理想論と核抑止のバランスを取り、同時に発信することが重要 ~唯一の被爆国の日本が掲げる理想論には重みがある
クラフト)松井市長の平和宣言については、確かに言っていることは理解するのですが、海外からの視点で言うと、現実は理想論とは少しズレがあります。
飯田)現実とのズレ。
クラフト)独裁者が理解するのは力だけです。従って、岸田総理が言ったように理想論と核抑止をバランスよく、同時に発信していくことが重要です。特に唯一の被爆国として、日本が掲げる理想論は非常に重みがあります。
飯田)日本の理想論は。
クラフト)一方で、海外の国々は抑止論や現実論で議論しているわけですので、そこを無視して理想論だけで議論すると上手くいかない。今回のG7は、両方のバランスを取って海外の意識を高めた。そこは評価できるのではないかと思います。
海外の見解も踏まえて、現実的な政策や議論が必要
飯田)G7広島サミットに合わせて出された核軍縮に関する文書「広島ビジョン」には、「すべての者にとっての安全が損なわれない形での核兵器のない世界」という記述があります。これが批判を生む部分でもありますが、現実の面でもバランスを取ろうとすると、ある意味ではこういう表現になってくる。

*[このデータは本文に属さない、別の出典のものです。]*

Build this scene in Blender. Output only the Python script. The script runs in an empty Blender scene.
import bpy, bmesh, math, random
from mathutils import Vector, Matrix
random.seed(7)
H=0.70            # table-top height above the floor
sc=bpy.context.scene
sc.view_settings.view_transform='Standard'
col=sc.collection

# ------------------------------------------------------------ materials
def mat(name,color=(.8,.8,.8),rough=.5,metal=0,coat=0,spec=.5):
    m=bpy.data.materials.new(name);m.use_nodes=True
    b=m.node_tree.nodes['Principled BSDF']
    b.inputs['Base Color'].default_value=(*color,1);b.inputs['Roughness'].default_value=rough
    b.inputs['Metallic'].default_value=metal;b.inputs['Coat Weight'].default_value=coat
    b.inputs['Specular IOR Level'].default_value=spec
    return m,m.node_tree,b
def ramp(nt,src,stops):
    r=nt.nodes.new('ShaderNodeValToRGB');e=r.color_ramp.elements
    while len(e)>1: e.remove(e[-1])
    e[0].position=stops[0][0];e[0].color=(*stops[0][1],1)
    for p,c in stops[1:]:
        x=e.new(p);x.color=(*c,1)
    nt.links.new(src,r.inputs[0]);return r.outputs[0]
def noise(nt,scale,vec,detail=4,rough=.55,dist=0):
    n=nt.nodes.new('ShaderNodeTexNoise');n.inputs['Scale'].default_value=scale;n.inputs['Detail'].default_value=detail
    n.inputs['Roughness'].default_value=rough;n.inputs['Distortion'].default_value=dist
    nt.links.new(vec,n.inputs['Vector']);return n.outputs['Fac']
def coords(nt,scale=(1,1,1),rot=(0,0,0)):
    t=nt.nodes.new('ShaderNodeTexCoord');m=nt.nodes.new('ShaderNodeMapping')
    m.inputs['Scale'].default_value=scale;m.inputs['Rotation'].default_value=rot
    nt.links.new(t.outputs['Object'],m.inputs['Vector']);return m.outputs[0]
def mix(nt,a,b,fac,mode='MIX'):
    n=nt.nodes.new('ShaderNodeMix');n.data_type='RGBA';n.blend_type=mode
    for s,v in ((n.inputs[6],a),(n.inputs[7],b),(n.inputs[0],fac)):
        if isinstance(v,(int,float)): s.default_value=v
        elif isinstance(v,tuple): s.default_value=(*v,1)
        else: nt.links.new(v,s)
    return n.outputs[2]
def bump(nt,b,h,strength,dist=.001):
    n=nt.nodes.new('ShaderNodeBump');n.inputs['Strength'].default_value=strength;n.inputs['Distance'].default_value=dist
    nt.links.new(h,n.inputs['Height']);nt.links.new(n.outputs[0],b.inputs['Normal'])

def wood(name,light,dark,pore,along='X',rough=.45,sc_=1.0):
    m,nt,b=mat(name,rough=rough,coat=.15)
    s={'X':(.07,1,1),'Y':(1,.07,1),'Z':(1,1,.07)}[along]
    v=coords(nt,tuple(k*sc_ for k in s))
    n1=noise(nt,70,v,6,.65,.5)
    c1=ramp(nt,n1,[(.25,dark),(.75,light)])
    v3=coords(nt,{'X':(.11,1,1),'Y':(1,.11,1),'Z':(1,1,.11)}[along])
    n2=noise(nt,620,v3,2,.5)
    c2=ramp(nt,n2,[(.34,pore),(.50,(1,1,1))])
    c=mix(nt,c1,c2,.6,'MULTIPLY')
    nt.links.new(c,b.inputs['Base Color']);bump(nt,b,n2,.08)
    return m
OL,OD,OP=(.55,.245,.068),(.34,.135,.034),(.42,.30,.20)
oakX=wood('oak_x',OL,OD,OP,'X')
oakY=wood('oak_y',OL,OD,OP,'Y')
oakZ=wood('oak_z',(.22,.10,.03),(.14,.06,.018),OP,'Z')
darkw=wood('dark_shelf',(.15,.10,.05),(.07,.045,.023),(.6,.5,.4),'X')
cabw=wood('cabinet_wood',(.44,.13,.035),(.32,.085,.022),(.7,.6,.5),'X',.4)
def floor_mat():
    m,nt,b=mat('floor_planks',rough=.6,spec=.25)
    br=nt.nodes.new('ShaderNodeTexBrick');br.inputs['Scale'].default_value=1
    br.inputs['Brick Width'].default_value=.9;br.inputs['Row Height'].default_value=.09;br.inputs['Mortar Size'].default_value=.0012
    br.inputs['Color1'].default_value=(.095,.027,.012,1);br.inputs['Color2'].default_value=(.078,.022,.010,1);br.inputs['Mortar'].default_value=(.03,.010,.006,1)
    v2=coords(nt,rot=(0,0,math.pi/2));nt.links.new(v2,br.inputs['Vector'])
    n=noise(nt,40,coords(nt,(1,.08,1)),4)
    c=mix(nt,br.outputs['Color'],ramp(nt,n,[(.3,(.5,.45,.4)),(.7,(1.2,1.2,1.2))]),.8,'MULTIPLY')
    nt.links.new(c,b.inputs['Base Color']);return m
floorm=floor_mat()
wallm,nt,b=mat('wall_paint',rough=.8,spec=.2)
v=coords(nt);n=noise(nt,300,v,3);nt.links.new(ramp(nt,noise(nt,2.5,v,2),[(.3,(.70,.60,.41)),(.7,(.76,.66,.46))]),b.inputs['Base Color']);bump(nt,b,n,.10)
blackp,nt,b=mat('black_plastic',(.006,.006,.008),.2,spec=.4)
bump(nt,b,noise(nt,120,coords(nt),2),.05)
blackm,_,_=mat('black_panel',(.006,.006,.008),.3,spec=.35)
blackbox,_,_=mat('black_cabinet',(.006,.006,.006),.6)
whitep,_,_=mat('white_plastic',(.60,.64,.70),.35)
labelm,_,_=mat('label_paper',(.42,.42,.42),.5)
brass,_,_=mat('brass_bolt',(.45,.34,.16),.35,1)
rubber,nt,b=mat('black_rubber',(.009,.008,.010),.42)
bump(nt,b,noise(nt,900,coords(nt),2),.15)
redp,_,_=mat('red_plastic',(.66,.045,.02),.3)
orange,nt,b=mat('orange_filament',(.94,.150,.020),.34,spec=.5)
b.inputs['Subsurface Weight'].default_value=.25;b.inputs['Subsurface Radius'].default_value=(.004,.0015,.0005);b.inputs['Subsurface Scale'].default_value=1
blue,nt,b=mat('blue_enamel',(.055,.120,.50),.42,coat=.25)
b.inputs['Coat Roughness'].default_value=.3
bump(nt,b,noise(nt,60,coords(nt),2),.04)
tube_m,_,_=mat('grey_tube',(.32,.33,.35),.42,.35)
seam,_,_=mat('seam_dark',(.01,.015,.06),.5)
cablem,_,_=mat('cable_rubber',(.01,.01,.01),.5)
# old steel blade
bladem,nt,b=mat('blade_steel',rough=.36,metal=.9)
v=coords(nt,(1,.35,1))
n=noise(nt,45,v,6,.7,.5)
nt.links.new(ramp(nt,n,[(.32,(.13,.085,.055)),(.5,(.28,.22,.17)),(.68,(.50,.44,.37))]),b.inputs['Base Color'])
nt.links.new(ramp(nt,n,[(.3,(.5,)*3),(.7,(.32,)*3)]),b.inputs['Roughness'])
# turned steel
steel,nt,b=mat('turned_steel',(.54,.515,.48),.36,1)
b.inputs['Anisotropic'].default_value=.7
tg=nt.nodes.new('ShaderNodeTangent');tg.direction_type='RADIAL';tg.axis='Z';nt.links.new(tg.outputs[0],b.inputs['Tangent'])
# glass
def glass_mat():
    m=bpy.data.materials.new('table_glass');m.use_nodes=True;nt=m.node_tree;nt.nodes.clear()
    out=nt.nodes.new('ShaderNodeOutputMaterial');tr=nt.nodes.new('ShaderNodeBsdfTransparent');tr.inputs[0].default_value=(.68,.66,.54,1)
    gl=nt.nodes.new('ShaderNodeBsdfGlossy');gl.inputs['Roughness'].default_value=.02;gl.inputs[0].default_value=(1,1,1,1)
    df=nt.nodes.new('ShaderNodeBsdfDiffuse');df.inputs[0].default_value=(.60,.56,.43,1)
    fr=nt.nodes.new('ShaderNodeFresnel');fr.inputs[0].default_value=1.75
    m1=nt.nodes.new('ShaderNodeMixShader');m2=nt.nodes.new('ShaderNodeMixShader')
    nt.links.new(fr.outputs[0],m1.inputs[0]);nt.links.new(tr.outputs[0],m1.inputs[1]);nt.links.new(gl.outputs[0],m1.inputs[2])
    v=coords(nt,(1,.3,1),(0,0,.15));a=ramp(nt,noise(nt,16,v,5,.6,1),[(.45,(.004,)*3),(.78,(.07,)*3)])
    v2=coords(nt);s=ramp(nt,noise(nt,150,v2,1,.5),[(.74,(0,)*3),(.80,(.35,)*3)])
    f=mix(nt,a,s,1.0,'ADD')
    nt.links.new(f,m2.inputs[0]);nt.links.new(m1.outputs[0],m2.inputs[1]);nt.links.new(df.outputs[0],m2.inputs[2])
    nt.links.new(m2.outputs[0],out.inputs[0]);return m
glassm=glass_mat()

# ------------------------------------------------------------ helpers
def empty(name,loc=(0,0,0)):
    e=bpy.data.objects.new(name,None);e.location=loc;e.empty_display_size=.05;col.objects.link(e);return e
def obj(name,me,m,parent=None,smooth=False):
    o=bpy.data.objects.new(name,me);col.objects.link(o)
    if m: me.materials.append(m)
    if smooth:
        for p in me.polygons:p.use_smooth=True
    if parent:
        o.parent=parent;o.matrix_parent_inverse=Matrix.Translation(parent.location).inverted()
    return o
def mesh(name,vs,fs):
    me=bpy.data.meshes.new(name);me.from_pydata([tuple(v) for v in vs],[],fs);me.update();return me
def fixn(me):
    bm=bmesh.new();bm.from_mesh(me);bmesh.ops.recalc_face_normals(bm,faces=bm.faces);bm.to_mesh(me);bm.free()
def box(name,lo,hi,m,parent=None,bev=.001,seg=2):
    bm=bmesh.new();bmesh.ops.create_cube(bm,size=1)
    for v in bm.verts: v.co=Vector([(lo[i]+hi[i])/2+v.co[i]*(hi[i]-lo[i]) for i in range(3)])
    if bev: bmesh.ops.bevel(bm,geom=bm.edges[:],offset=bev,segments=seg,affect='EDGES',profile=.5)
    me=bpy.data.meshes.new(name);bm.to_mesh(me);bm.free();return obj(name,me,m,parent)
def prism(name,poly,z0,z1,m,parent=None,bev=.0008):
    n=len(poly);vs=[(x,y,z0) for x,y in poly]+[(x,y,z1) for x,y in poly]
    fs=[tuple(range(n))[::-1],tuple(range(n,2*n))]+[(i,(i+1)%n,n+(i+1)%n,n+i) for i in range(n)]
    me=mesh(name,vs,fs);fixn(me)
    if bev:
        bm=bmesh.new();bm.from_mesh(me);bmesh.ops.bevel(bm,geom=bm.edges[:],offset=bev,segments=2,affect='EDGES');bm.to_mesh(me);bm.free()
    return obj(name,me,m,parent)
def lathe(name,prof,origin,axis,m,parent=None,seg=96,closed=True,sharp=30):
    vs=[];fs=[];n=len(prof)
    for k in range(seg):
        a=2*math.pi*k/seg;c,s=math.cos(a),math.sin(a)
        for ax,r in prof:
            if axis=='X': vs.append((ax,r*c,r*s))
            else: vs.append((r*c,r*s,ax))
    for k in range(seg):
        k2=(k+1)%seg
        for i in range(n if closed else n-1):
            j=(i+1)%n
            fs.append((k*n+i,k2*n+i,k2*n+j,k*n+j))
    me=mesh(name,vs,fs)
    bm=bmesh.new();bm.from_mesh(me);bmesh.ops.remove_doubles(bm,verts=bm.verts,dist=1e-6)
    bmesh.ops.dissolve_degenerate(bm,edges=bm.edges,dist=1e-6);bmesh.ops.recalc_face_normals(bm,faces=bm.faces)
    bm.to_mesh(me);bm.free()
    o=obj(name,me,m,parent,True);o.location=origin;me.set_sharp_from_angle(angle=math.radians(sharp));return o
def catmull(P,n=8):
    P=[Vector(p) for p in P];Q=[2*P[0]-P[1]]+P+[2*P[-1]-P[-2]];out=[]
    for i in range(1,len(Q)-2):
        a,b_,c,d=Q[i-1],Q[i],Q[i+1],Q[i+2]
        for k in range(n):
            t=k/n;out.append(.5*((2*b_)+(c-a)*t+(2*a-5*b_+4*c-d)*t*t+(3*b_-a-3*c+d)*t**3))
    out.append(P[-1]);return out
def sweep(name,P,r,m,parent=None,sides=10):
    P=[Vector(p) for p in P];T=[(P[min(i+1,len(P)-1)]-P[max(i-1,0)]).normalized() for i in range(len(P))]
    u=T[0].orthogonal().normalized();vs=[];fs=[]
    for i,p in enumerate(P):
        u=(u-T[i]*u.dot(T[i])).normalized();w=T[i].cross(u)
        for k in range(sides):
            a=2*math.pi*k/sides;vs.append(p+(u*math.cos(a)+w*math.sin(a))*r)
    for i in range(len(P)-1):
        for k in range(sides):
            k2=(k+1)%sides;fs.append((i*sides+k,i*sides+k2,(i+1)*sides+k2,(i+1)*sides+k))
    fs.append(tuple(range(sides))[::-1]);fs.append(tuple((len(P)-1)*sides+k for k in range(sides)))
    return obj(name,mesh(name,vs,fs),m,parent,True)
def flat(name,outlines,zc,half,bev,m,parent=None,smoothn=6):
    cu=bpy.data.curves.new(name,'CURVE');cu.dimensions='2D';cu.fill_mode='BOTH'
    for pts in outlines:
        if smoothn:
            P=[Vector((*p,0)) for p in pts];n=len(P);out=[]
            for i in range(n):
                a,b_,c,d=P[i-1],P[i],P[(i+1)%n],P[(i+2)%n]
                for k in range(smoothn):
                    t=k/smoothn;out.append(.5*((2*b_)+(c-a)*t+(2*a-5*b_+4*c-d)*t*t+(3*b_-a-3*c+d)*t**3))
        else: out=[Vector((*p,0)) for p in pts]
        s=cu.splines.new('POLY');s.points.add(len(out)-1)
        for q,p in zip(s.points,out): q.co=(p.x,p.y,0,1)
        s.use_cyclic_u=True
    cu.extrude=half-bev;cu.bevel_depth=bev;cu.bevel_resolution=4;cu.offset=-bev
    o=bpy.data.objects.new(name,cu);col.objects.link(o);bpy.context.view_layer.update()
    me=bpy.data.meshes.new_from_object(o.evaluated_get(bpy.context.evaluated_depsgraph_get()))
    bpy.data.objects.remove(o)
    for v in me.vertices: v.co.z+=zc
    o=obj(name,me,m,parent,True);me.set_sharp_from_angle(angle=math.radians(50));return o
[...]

クラフト)そうだと思います。被害に遭われた方にとってみれば不十分かも知れませんが、海外で会話をしていくなかでは、それぞれ違った意見がたくさんあり、1つの見解だけでは取り組んでいけません。
飯田)1つの見解だけでは。
クラフト)ここは、うまく日本が柔軟に海外の見解も踏まえて進める。最終的に理想とするのは核のない世界ですが、そこにたどり着くまでには、現実的な政策や議論が必要ではないかと思います。
原爆資料館を訪れ、悲惨な光景に衝撃を受けたバイデン大統領 ~アメリカのリーダーに「こういうことは2度と起こしてはならない」と思わせたG7は意義のあるサミットだった
飯田)ジョセフさんは日本とアメリカの両方で育ち、いまもお仕事をされています。アメリカ側には「戦争を終わらせるために核が必要だった」という意見もありますし、一方では日本からすると「これだけ悲惨なものを2つも落とした」という感情の部分が当然ある。この辺りについてはどうご覧になりますか?
クラフト)G7広島サミットではアメリカのバイデン大統領を広島に呼び、原爆資料館を見てもらいました。アメリカの言い分もわかるのだけれど、「それがこういう結果を生み出したのだ」ということを直視させた。米国務省の高官は、大統領が実際に見て「ものすごい衝撃を受けた」と言っていました。
飯田)バイデン大統領が。
クラフト)核が悲惨だということは頭ではわかっているのですが、実際に原爆資料館で悲惨な光景を見て、ハートでそれを感じ、アメリカとしても「こういうことは2度と起こしてはいけない」とリーダーが思う。そういう意味では、非常に意義のあるG7サミットだったのではないかと思います。